SHORT TASK: All the records that follow need to be reproduced exactly. Omit the images.

Dataset items
* * * * * * *

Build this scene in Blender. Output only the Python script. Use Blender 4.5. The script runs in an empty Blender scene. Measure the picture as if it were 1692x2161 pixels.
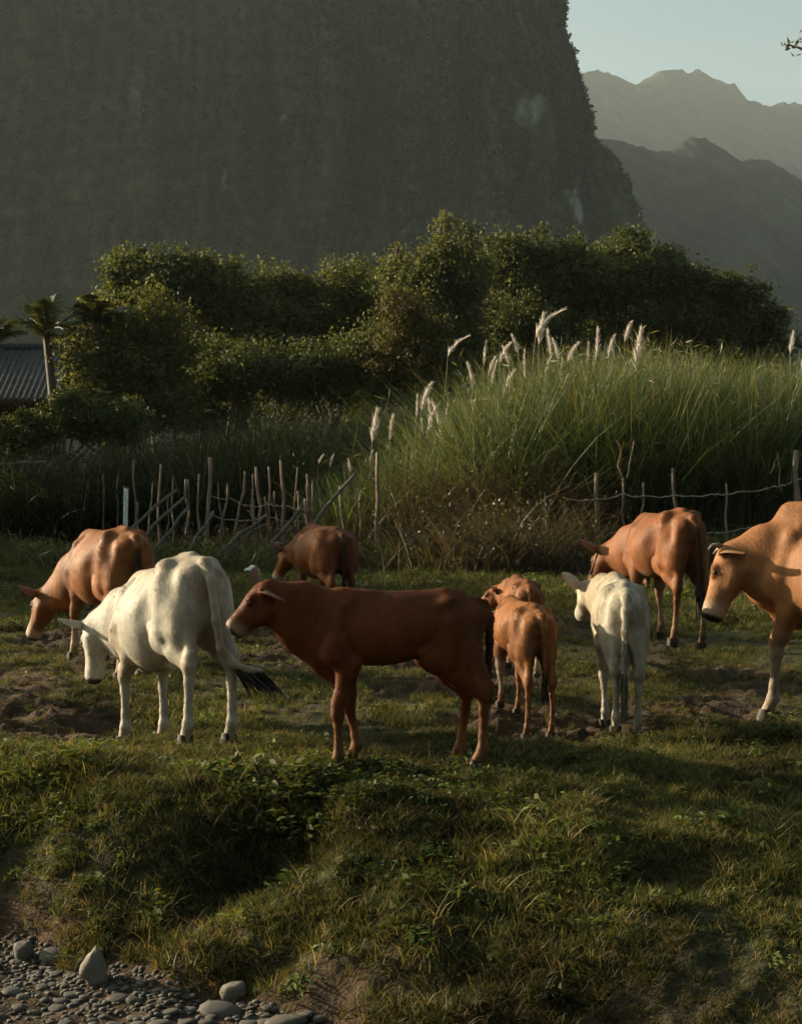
import bpy, math, random
import numpy as np
from mathutils import Vector, Matrix

sc = bpy.context.scene
COL = sc.collection
random.seed(7)
RNG = np.random.default_rng(7)
R = math.radians

# ------------------------------------------------------------------ camera
F_PX, W_PX, HZ = 3320.0, 1692.0, 957.0        # focal length, width and horizon row of the photograph in its pixels
EYE = 1.75
cam_d = bpy.data.cameras.new('camera'); cam = bpy.data.objects.new('camera', cam_d); COL.objects.link(cam)
cam.location = (0, 0, EYE); cam.rotation_euler = (R(90), 0, 0)
cam_d.sensor_fit = 'HORIZONTAL'; cam_d.sensor_width = 36; cam_d.lens = 36 * F_PX / W_PX
cam_d.shift_y = -(1080.5 - HZ) / W_PX
cam_d.clip_start = 0.1; cam_d.clip_end = 20000
sc.camera = cam

# ------------------------------------------------------------------ sky and sun
SUN_AZ, SUN_EL = 24.0, 16.0                    # degrees behind the picture plane (from the left), degrees above the horizon
sdir = Vector((-math.cos(R(SUN_AZ)) * math.cos(R(SUN_EL)), math.sin(R(SUN_AZ)) * math.cos(R(SUN_EL)), math.sin(R(SUN_EL))))
world = bpy.data.worlds.new('World'); sc.world = world; world.use_nodes = True
wn = world.node_tree; bg = wn.nodes['Background']
sky = wn.nodes.new('ShaderNodeTexSky'); sky.sky_type = 'NISHITA'; sky.sun_disc = False
sky.sun_elevation = R(SUN_EL); sky.sun_rotation = math.atan2(sdir.x, sdir.y)
sky.air_density = 1.0; sky.dust_density = 4.0; sky.ozone_density = 1.0
tintn = wn.nodes.new('ShaderNodeMix'); tintn.data_type = 'RGBA'; tintn.blend_type = 'MULTIPLY'; tintn.inputs[0].default_value = 1; tintn.inputs[7].default_value = (.97, 1.06, .90, 1)
wn.links.new(sky.outputs[0], tintn.inputs[6]); wn.links.new(tintn.outputs[2], bg.inputs[0]); bg.inputs[1].default_value = 0.062
sl = bpy.data.lights.new('sun', 'SUN'); sun = bpy.data.objects.new('sun', sl); COL.objects.link(sun)
sl.energy = 5.0; sl.angle = R(0.5); sl.color = (1.0, 0.83, 0.60)
sun.rotation_euler = (-sdir).to_track_quat('-Z', 'Y').to_euler(); sun.location = (-30, 10, 30)
vs = sc.view_settings; vs.view_transform = 'Standard'; vs.look = 'None'; vs.exposure = 1.5; vs.gamma = 1.0
vs.use_curve_mapping = False
cy = sc.cycles
cy.use_denoising = True; cy.denoiser = 'OPENIMAGEDENOISE'
cy.max_bounces = 6; cy.diffuse_bounces = 3; cy.glossy_bounces = 2; cy.transmission_bounces = 3; cy.transparent_max_bounces = 6
cy.volume_bounces = 0; cy.use_adaptive_sampling = True; cy.adaptive_threshold = 0.02
cy.sample_clamp_indirect = 4.0

# ------------------------------------------------------------------ small tools
def at(px, py, Y):
    """the point at distance Y behind a pixel of the photograph"""
    return np.array([(px - 846.0) / F_PX * Y, Y, EYE - (py - HZ) / F_PX * Y])

def smooth(a, b, x):
    t = np.clip((x - a) / (b - a), 0, 1); return t * t * (3 - 2 * t)

def _hash(ix, iy, iz, seed):
    h = (ix.astype(np.int64) * 374761393 + iy.astype(np.int64) * 668265263 + iz.astype(np.int64) * 2147483647 + seed * 1274126177) & 0xffffffff
    h = ((h ^ (h >> 13)) * 1274126177) & 0xffffffff
    return ((h ^ (h >> 16)) & 0xffff) / 65535.0

def vnoise(x, y, z=None, seed=0):
    x = np.asarray(x, float); y = np.asarray(y, float)
    z = np.zeros_like(x) if z is None else np.asarray(z, float)
    x, y, z = np.broadcast_arrays(x, y, z)
    xi, yi, zi = np.floor(x), np.floor(y), np.floor(z)
    fx, fy, fz = x - xi, y - yi, z - zi
    fx = fx * fx * (3 - 2 * fx); fy = fy * fy * (3 - 2 * fy); fz = fz * fz * (3 - 2 * fz)
    xi, yi, zi = xi.astype(np.int64), yi.astype(np.int64), zi.astype(np.int64)
    def h(a, b, c): return _hash(xi + a, yi + b, zi + c, seed)
    l = lambda a, b, t: a + (b - a) * t
    return 2 * l(l(l(h(0,0,0), h(1,0,0), fx), l(h(0,1,0), h(1,1,0), fx), fy),
                 l(l(h(0,0,1), h(1,0,1), fx), l(h(0,1,1), h(1,1,1), fx), fy), fz) - 1

def fbm(x, y, z=None, seed=0, oct=4):
    s = 0; a = 0.5; f = 1.0
    for o in range(oct):
        s = s + a * vnoise(np.asarray(x) * f, np.asarray(y) * f, None if z is None else np.asarray(z) * f, seed + o); a *= 0.5; f *= 2.03
    return s

def mesh_np(name, V, F, smooth_shade=False, colors=None, cname='tint'):
    """V (n,3); F list of int arrays, each (m,3) or (m,4)"""
    me = bpy.data.meshes.new(name)
    V = np.asarray(V, np.float32)
    if not isinstance(F, (list, tuple)): F = [F]
    F = [np.asarray(f, np.int32) for f in F if len(f)]
    me.vertices.add(len(V)); me.vertices.foreach_set('co', V.ravel())
    nl = sum(f.size for f in F); npoly = sum(len(f) for f in F)
    me.loops.add(nl); me.polygons.add(npoly)
    me.loops.foreach_set('vertex_index', np.concatenate([f.ravel() for f in F]))
    tot = np.concatenate([np.full(len(f), f.shape[1], np.int32) for f in F])
    st = np.concatenate([[0], np.cumsum(tot)[:-1]]).astype(np.int32)
    me.polygons.foreach_set('loop_start', st); me.polygons.foreach_set('loop_total', tot)
    if smooth_shade: me.polygons.foreach_set('use_smooth', np.ones(npoly, bool))
    me.update(calc_edges=True)
    if colors is not None:
        at_ = me.color_attributes.new(cname, 'FLOAT_COLOR', 'POINT')
        c = np.ones((len(V), 4), np.float32); c[:, :3] = colors
        at_.data.foreach_set('color', c.ravel())
    return me

def link(name, me, mat=None, parent=None, **props):
    o = bpy.data.objects.new(name, me); COL.objects.link(o)
    if mat is not None and me is not None:
        if len(me.materials) == 0: me.materials.append(mat)
    if parent is not None: o.parent = parent
    for k, v in props.items(): o[k] = v
    return o

class MB:
    """collects several shapes into one mesh"""
    def __init__(s): s.V = []; s.F3 = []; s.F4 = []; s.C = []; s.n = 0
    def add(s, V, F, col=None):
        V = np.asarray(V, float); F = np.asarray(F)
        (s.F3 if F.shape[1] == 3 else s.F4).append(F + s.n)
        s.V.append(V); s.n += len(V)
        c = np.ones((len(V), 3)) if col is None else np.broadcast_to(np.asarray(col, float), (len(V), 3))
        s.C.append(c)
    def mesh(s, name, smooth_shade=False, colors=True):
        F = []
        if s.F3: F.append(np.concatenate(s.F3))
        if s.F4: F.append(np.concatenate(s.F4))
        return mesh_np(name, np.concatenate(s.V), F, smooth_shade, np.concatenate(s.C) if colors else None)

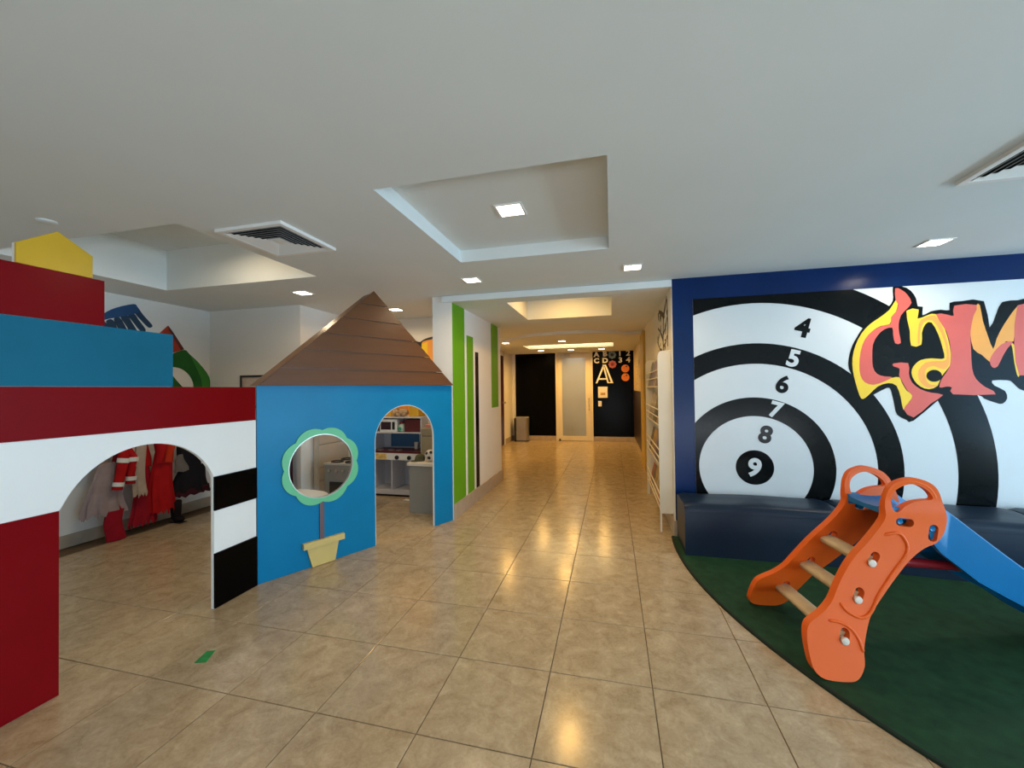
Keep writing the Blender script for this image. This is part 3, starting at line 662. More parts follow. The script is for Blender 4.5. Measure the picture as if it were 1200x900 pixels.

* * * * * * *

EXERCISE RESPONSE:
Build this scene in Blender. Output only the Python script. Use Blender 4.5. The script runs in an empty Blender scene. Measure the picture as if it were 1692x2161 pixels.
import bpy, math, random
import numpy as np
from mathutils import Vector, Matrix

sc = bpy.context.scene
COL = sc.collection
random.seed(7)
RNG = np.random.default_rng(7)
R = math.radians

# ------------------------------------------------------------------ camera
F_PX, W_PX, HZ = 3320.0, 1692.0, 957.0        # focal length, width and horizon row of the photograph in its pixels
EYE = 1.75
cam_d = bpy.data.cameras.new('camera'); cam = bpy.data.objects.new('camera', cam_d); COL.objects.link(cam)
cam.location = (0, 0, EYE); cam.rotation_euler = (R(90), 0, 0)
cam_d.sensor_fit = 'HORIZONTAL'; cam_d.sensor_width = 36; cam_d.lens = 36 * F_PX / W_PX
cam_d.shift_y = -(1080.5 - HZ) / W_PX
cam_d.clip_start = 0.1; cam_d.clip_end = 20000
sc.camera = cam

# ------------------------------------------------------------------ sky and sun
SUN_AZ, SUN_EL = 24.0, 16.0                    # degrees behind the picture plane (from the left), degrees above the horizon
sdir = Vector((-math.cos(R(SUN_AZ)) * math.cos(R(SUN_EL)), math.sin(R(SUN_AZ)) * math.cos(R(SUN_EL)), math.sin(R(SUN_EL))))
world = bpy.data.worlds.new('World'); sc.world = world; world.use_nodes = True
wn = world.node_tree; bg = wn.nodes['Background']
sky = wn.nodes.new('ShaderNodeTexSky'); sky.sky_type = 'NISHITA'; sky.sun_disc = False
sky.sun_elevation = R(SUN_EL); sky.sun_rotation = math.atan2(sdir.x, sdir.y)
sky.air_density = 1.0; sky.dust_density = 4.0; sky.ozone_density = 1.0
tintn = wn.nodes.new('ShaderNodeMix'); tintn.data_type = 'RGBA'; tintn.blend_type = 'MULTIPLY'; tintn.inputs[0].default_value = 1; tintn.inputs[7].default_value = (.97, 1.06, .90, 1)
wn.links.new(sky.outputs[0], tintn.inputs[6]); wn.links.new(tintn.outputs[2], bg.inputs[0]); bg.inputs[1].default_value = 0.062
sl = bpy.data.lights.new('sun', 'SUN'); sun = bpy.data.objects.new('sun', sl); COL.objects.link(sun)
sl.energy = 5.0; sl.angle = R(0.5); sl.color = (1.0, 0.83, 0.60)
sun.rotation_euler = (-sdir).to_track_quat('-Z', 'Y').to_euler(); sun.location = (-30, 10, 30)
vs = sc.view_settings; vs.view_transform = 'Standard'; vs.look = 'None'; vs.exposure = 1.5; vs.gamma = 1.0
vs.use_curve_mapping = False
cy = sc.cycles
cy.use_denoising = True; cy.denoiser = 'OPENIMAGEDENOISE'
cy.max_bounces = 6; cy.diffuse_bounces = 3; cy.glossy_bounces = 2; cy.transmission_bounces = 3; cy.transparent_max_bounces = 6
cy.volume_bounces = 0; cy.use_adaptive_sampling = True; cy.adaptive_threshold = 0.02
cy.sample_clamp_indirect = 4.0

# ------------------------------------------------------------------ small tools
def at(px, py, Y):
    """the point at distance Y behind a pixel of the photograph"""
    return np.array([(px - 846.0) / F_PX * Y, Y, EYE - (py - HZ) / F_PX * Y])

def smooth(a, b, x):
    t = np.clip((x - a) / (b - a), 0, 1); return t * t * (3 - 2 * t)

def _hash(ix, iy, iz, seed):
    h = (ix.astype(np.int64) * 374761393 + iy.astype(np.int64) * 668265263 + iz.astype(np.int64) * 2147483647 + seed * 1274126177) & 0xffffffff
    h = ((h ^ (h >> 13)) * 1274126177) & 0xffffffff
    return ((h ^ (h >> 16)) & 0xffff) / 65535.0

def vnoise(x, y, z=None, seed=0):
    x = np.asarray(x, float); y = np.asarray(y, float)
    z = np.zeros_like(x) if z is None else np.asarray(z, float)
    x, y, z = np.broadcast_arrays(x, y, z)
    xi, yi, zi = np.floor(x), np.floor(y), np.floor(z)
    fx, fy, fz = x - xi, y - yi, z - zi
    fx = fx * fx * (3 - 2 * fx); fy = fy * fy * (3 - 2 * fy); fz = fz * fz * (3 - 2 * fz)
    xi, yi, zi = xi.astype(np.int64), yi.astype(np.int64), zi.astype(np.int64)
    def h(a, b, c): return _hash(xi + a, yi + b, zi + c, seed)
    l = lambda a, b, t: a + (b - a) * t
    return 2 * l(l(l(h(0,0,0), h(1,0,0), fx), l(h(0,1,0), h(1,1,0), fx), fy),
                 l(l(h(0,0,1), h(1,0,1), fx), l(h(0,1,1), h(1,1,1), fx), fy), fz) - 1

def fbm(x, y, z=None, seed=0, oct=4):
    s = 0; a = 0.5; f = 1.0
    for o in range(oct):
        s = s + a * vnoise(np.asarray(x) * f, np.asarray(y) * f, None if z is None else np.asarray(z) * f, seed + o); a *= 0.5; f *= 2.03
    return s

def mesh_np(name, V, F, smooth_shade=False, colors=None, cname='tint'):
    """V (n,3); F list of int arrays, each (m,3) or (m,4)"""
    me = bpy.data.meshes.new(name)
    V = np.asarray(V, np.float32)
    if not isinstance(F, (list, tuple)): F = [F]
    F = [np.asarray(f, np.int32) for f in F if len(f)]
    me.vertices.add(len(V)); me.vertices.foreach_set('co', V.ravel())
    nl = sum(f.size for f in F); npoly = sum(len(f) for f in F)
    me.loops.add(nl); me.polygons.add(npoly)
    me.loops.foreach_set('vertex_index', np.concatenate([f.ravel() for f in F]))
    tot = np.concatenate([np.full(len(f), f.shape[1], np.int32) for f in F])
    st = np.concatenate([[0], np.cumsum(tot)[:-1]]).astype(np.int32)
    me.polygons.foreach_set('loop_start', st); me.polygons.foreach_set('loop_total', tot)
    if smooth_shade: me.polygons.foreach_set('use_smooth', np.ones(npoly, bool))
    me.update(calc_edges=True)
    if colors is not None:
        at_ = me.color_attributes.new(cname, 'FLOAT_COLOR', 'POINT')
        c = np.ones((len(V), 4), np.float32); c[:, :3] = colors
        at_.data.foreach_set('color', c.ravel())
    return me

def link(name, me, mat=None, parent=None, **props):
    o = bpy.data.objects.new(name, me); COL.objects.link(o)
    if mat is not None and me is not None:
        if len(me.materials) == 0: me.materials.append(mat)
    if parent is not None: o.parent = parent
    for k, v in props.items(): o[k] = v
    return o

class MB:
    """collects several shapes into one mesh"""
    def __init__(s): s.V = []; s.F3 = []; s.F4 = []; s.C = []; s.n = 0
    def add(s, V, F, col=None):
        V = np.asarray(V, float); F = np.asarray(F)
        (s.F3 if F.shape[1] == 3 else s.F4).append(F + s.n)
        s.V.append(V); s.n += len(V)
        c = np.ones((len(V), 3)) if col is None else np.broadcast_to(np.asarray(col, float), (len(V), 3))
        s.C.append(c)
    def mesh(s, name, smooth_shade=False, colors=True):
        F = []
        if s.F3: F.append(np.concatenate(s.F3))
        if s.F4: F.append(np.concatenate(s.F4))
        return mesh_np(name, np.concatenate(s.V), F, smooth_shade, np.concatenate(s.C) if colors else None)

Keep writing the Blender script for this image. This is part 3, starting at line 662. More parts follow. The script is for Blender 4.5. Measure the picture as if it were 1200x900 pixels.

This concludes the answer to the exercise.